## Start PROVIDED MATERIAL

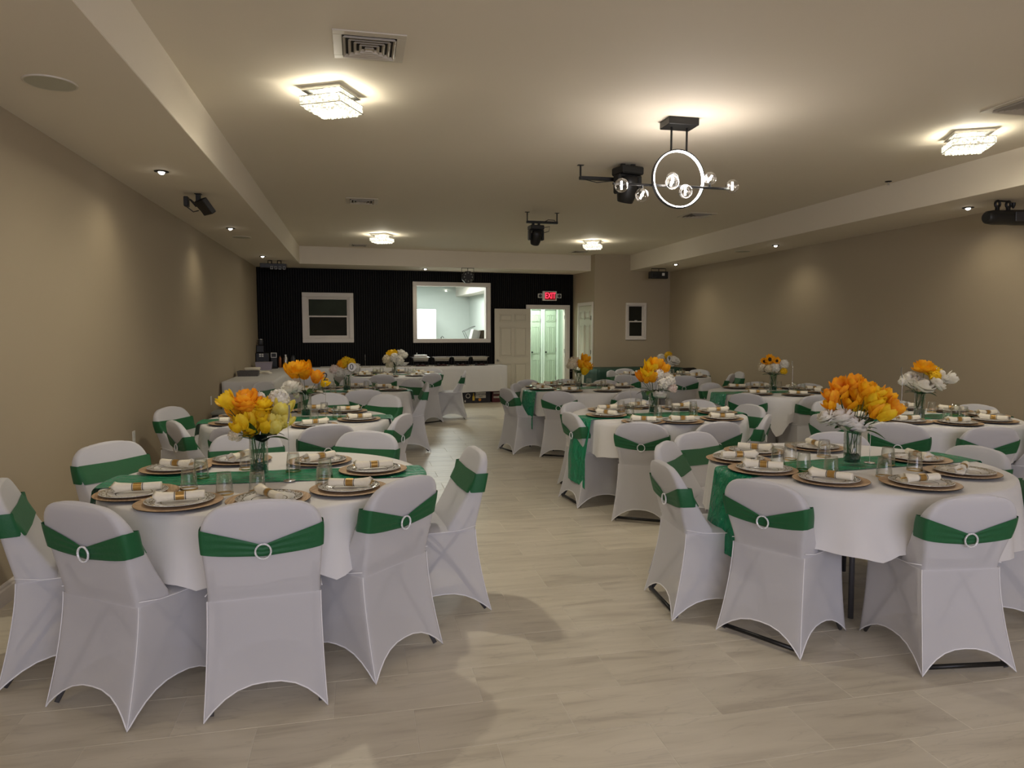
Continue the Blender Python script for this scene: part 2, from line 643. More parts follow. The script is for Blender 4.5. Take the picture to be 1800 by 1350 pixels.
# floor with single tiles
fl = obj('floor', (MB().box(XL - 0.2, XR + 0.2, YF, 19.5, -0.1, -0.0014), GROUT), kind='structure')
TX, TY = 0.5895, 0.2960
tile_me = MB().bev(0.0012, TX - 0.0012, 0.0012, TY - 0.0012, -0.012, 0.0, 0.0012).mesh('tile', TILE)
rows = []
y = 2.419 - 0.2960 * 22
k = -22
far = MB()
tiles = []
while y < 19.0:
    off = 0.194 if k % 2 == 0 else 0.475
    x = off - TX * 4
    while x > XL - TX:
        x -= TX
    while x < XR:
        tiles.append((x, y))
        x += TX
    y += TY
    k += 1
fwd = Vector((0.21306, 0.97411))
rgt = Vector((0.97411, -0.21306))
def infr(x, y):
    d = x * fwd.x + y * fwd.y
    s = x * rgt.x + y * rgt.y
    return d > 1.9 and abs(s / d) < 0.78
# furniture hides much of the floor; the nearest tiles in the frame are single parts
vis = sorted([t for t in tiles if infr(t[0] + TX / 2, t[1] + TY / 2)], key=lambda t: hypot(*t))[:300]
vs = set(vis)
for t in tiles:
    if t in vs:
        o = obj('tile', tile_me, fl, (t[0], t[1], 0))
    else:
        x0, x1 = max(t[0] + 0.0012, XL - 0.15), min(t[0] + TX - 0.0012, XR + 0.15)
        if x1 > x0:
            far.box(x0, x1, t[1] + 0.0012, t[1] + TY - 0.0012, -0.012, 0)
obj('tile_field', (far, TILE), fl, kind='stuff')

# ceiling, soffits
cl = obj('ceiling', (MB().box(XL - 0.2, XR + 0.2, YF, 16.2, ZC, ZC + 0.15), CEIL), kind='structure')
obj('soffit', (MB().bev(XL - 0.05, -1.03, YF, 14.9, ZS, ZC + 0.05, 0.004), CEIL), cl)
obj('soffit', (MB().bev(5.6, XR + 0.05, YF, 14.05, ZS, ZC + 0.05, 0.004), CEIL), cl)
b = MB()
pA, pB, pC, pD = W(0.85, 0.98), W(6.9, 0.98), W(6.9, -0.05), W(0.85, -0.05)
pts = [(-1.04, pA.y - 0.0, ZS), (4.84, pB.y - 0.06, ZS), (pC.x, pC.y, ZS), (-1.04, pD.y, ZS)]
pts2 = [(p[0], p[1], ZC + 0.04) for p in pts]
b.add(pts + pts2, [(3, 2, 1, 0), (4, 5, 6, 7), (0, 1, 5, 4), (1, 2, 6, 5), (2, 3, 7, 6), (3, 0, 4, 7)])
obj('soffit', (b, CEIL), cl)

# walls
wl = obj('wall_left', (MB().box(XL - 0.15, XL, YF, 15.0, 0, ZC), WALL), kind='structure')
wr = obj('wall_right', (MB().box(XR, XR + 0.15, YF, 14.2, 0, ZC), WALL), kind='structure')
obj('wall_front', (MB().box(XL - 0.15, XR + 0.15, YF - 0.15, YF, 0, ZC), WALL), kind='structure')
MF = Matrix.Translation((4.82, 14.02, 0))
wall('wall_alcove', MF, 1.75, 0.15, ZC, [(0.72, 1.11, 1.345, 2.045)], WALL)
# side wall beside the exit door, turned
SA, SB = Vector((4.72, 15.42, 0)), Vector((4.82, 14.02, 0))
sd = (SB - SA)
sl = sd.length
MS = Matrix.Translation(SA) @ Matrix.Rotation(atan2(sd.y, sd.x), 4, 'Z')
wall('wall_side', MS, sl, 0.12, ZC, [], WALL)
# rounded end where the side wall meets the alcove wall
b = MB()
b.lathe([(0.05, 0.0), (0.05, ZC)], 16, Matrix.Translation((4.87, 14.07, 0)))
obj('wall_corner', (b, WALL, True), kind='structure')

H_WIN1 = (0.93, 1.77, 1.345, 2.17)
H_WIN2 = (3.15, 4.66, 1.31, 2.44)
H_DOOR = (5.655, 6.50, 0.0, 1.985)
wall('wall_back', BWM, 6.9, 0.12, ZC, [H_WIN1, H_WIN2, H_DOOR], SLATB)
wb = bpy.data.objects['wall_back']
sb_ = MB()
u = 0.02
fr = [(0.83, 1.87, 1.245, 2.27), (3.05, 4.77, 1.23, 2.53), (5.56, 6.61, 0, 2.07)]
while u < 6.70:
    us = (u, u + 0.032)
    segs = [(0.0, ZS)]
    for h in fr:
        if h[0] < u + 0.032 and h[1] > u:
            ns = []
            for a, c in segs:
                if h[3] <= a or h[2] >= c:
                    ns.append((a, c))
                else:
                    if h[2] > a:
                        ns.append((a, h[2]))
                    if h[3] < c:
                        ns.append((h[3], c))
            segs = ns
    for a, c in segs:
        sb_.box(us[0], us[1], -0.016, 0.0, a, c, BWM)
    u += 0.0475
obj('slat_panel', (sb_, SLAT), wb, kind='stuff')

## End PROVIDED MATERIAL

## DIRECTIVE
Pull out the lines above in which the word "parts" appears.

## RESPONSE BELOW
Continue the Blender Python script for this scene: part 2, from line 643. More parts follow. The script is for Blender 4.5. Take the picture to be 1800 by 1350 pixels.
# furniture hides much of the floor; the nearest tiles in the frame are single parts